▸ **TASK TO CARRY OUT**
Using the data below, output the first line and every line after it up to and including the line containing "return tuple(((v/255)/12.92 if", exactly as written and with nothing added.

Begin INFORMATION PROVIDED

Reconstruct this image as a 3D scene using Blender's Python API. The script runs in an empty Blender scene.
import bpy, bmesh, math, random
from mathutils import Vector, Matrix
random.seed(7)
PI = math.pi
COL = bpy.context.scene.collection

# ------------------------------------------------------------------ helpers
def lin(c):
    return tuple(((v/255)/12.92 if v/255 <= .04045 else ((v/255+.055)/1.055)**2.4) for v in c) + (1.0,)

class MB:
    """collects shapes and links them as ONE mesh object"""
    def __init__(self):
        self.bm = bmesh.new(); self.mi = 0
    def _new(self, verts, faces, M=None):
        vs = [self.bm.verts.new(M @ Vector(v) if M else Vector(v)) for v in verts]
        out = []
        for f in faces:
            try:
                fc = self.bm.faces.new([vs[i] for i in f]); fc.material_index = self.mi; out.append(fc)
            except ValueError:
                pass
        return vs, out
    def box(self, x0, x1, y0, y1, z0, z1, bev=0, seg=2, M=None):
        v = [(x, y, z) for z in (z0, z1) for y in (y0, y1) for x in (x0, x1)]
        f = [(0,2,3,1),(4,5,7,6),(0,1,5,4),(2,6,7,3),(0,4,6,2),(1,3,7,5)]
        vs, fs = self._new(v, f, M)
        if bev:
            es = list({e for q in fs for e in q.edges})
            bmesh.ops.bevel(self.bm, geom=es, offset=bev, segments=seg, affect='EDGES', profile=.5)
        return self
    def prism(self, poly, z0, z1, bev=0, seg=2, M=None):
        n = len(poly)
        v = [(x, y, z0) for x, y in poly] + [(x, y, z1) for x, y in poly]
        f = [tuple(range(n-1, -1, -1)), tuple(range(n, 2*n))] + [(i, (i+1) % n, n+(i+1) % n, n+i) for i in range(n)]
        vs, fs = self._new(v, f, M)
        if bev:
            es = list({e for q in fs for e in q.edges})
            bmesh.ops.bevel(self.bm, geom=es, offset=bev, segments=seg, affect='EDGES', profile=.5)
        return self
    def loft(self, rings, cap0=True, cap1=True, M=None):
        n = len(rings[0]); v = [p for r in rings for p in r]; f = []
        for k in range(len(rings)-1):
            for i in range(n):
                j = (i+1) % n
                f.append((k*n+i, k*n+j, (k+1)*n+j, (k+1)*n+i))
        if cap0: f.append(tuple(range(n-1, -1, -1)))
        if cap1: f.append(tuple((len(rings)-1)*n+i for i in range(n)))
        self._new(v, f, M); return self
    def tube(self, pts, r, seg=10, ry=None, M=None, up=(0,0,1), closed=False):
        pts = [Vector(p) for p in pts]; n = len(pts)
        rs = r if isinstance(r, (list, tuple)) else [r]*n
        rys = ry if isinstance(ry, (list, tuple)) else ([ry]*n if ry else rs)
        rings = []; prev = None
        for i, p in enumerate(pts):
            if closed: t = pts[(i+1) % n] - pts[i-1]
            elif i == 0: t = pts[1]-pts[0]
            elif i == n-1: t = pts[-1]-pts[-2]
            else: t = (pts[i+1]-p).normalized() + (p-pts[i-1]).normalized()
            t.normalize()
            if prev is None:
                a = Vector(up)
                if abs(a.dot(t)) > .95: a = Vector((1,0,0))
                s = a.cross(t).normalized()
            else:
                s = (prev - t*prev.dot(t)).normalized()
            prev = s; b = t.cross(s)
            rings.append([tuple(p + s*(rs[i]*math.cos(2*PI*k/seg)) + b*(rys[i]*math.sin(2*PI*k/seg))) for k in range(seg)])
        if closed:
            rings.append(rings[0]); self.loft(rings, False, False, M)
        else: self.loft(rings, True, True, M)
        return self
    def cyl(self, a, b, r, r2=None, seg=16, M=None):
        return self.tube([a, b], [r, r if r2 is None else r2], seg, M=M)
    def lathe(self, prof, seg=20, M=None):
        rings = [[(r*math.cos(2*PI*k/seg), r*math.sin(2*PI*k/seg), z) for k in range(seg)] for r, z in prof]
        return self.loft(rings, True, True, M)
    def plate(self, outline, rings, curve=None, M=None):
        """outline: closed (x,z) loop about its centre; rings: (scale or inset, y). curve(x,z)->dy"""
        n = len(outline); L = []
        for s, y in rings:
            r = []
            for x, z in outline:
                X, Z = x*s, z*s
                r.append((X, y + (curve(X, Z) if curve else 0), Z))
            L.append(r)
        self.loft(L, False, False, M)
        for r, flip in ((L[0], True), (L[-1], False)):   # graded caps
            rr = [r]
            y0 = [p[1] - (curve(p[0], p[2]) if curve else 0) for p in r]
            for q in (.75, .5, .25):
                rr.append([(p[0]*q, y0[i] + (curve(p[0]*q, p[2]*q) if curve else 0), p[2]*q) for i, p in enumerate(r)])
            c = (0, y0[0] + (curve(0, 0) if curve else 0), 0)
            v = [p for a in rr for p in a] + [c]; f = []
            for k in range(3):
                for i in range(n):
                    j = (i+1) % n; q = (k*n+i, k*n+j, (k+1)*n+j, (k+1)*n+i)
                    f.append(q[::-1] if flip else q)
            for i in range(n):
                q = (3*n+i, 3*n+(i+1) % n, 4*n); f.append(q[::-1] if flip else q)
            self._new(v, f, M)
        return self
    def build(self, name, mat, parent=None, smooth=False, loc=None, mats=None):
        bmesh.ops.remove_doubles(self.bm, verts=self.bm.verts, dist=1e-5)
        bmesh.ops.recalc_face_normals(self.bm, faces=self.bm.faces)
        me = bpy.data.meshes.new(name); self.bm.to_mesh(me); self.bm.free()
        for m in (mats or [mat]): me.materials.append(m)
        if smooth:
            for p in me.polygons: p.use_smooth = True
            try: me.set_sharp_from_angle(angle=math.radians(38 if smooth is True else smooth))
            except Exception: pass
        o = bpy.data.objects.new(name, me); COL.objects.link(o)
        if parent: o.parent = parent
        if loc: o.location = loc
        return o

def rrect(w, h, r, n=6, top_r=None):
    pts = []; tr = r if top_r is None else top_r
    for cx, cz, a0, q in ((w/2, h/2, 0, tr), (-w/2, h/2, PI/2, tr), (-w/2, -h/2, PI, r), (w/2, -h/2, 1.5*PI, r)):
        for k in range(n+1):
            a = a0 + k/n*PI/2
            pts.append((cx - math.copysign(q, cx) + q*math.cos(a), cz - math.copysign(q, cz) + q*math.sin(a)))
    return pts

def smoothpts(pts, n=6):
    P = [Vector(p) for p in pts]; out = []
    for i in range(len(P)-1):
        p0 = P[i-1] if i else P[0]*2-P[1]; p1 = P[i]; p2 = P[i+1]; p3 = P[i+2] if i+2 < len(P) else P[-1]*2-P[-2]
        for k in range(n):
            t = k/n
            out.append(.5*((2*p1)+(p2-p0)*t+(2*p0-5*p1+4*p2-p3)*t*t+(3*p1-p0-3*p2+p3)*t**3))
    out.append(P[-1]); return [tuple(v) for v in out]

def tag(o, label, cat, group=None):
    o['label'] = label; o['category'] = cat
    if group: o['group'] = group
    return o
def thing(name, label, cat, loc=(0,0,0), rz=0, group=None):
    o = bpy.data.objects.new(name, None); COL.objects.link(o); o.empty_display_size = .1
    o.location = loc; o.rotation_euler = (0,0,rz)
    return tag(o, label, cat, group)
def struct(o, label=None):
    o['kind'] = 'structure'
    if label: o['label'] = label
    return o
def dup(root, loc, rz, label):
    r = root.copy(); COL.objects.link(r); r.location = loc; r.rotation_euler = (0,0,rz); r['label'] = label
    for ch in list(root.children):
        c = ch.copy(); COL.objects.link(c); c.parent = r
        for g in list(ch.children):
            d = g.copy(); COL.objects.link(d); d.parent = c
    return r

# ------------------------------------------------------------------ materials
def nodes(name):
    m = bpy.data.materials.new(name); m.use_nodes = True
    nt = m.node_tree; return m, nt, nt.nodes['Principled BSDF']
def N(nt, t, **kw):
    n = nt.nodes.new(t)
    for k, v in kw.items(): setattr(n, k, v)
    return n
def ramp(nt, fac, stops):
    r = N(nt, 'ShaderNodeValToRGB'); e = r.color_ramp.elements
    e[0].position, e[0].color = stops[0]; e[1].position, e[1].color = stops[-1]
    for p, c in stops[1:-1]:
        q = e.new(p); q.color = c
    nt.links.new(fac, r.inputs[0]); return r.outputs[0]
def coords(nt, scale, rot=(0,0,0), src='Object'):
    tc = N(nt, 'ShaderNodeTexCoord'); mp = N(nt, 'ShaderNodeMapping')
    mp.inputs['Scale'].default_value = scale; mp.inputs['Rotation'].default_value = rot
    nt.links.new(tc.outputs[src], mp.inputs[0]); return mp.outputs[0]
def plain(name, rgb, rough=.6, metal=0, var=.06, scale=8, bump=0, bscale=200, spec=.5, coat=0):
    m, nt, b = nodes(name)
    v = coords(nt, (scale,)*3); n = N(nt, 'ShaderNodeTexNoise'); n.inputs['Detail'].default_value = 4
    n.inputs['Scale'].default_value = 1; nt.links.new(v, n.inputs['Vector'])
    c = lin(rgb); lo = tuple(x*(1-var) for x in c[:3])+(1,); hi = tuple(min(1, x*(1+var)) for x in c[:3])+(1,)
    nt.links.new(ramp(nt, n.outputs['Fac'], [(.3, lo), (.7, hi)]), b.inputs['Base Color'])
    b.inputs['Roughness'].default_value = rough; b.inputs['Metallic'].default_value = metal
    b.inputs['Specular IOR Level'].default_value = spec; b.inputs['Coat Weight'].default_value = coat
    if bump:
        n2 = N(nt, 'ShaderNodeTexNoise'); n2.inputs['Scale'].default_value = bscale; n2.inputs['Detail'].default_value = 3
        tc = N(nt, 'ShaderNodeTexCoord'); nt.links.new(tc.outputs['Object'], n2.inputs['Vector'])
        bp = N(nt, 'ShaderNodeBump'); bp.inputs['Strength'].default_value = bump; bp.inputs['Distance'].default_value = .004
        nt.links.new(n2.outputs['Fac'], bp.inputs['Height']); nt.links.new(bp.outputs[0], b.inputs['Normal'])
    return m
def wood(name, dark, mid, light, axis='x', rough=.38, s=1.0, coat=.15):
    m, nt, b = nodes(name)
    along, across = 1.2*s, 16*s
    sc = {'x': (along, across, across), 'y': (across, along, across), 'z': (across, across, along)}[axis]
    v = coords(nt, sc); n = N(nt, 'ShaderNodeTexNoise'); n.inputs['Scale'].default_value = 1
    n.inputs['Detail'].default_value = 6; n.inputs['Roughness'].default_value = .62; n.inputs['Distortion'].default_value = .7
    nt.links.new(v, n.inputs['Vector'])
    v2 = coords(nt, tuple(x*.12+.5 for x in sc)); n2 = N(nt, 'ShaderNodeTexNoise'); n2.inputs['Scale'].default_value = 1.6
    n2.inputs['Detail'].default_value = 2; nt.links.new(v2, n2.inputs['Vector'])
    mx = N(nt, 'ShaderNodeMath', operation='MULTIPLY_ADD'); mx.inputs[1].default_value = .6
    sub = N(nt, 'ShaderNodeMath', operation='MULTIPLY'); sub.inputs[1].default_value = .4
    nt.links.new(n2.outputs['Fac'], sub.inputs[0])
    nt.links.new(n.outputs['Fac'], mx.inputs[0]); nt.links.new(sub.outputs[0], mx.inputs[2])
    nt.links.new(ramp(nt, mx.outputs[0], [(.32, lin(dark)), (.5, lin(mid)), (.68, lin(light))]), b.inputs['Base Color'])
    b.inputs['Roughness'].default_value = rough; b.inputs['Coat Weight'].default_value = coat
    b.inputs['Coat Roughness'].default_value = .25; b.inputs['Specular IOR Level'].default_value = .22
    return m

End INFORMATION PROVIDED

▸ **COMPLETE OUTPUT**
Reconstruct this image as a 3D scene using Blender's Python API. The script runs in an empty Blender scene.
import bpy, bmesh, math, random
from mathutils import Vector, Matrix
random.seed(7)
PI = math.pi
COL = bpy.context.scene.collection

# ------------------------------------------------------------------ helpers
def lin(c):
    return tuple(((v/255)/12.92 if v/255 <= .04045 else ((v/255+.055)/1.055)**2.4) for v in c) + (1.0,)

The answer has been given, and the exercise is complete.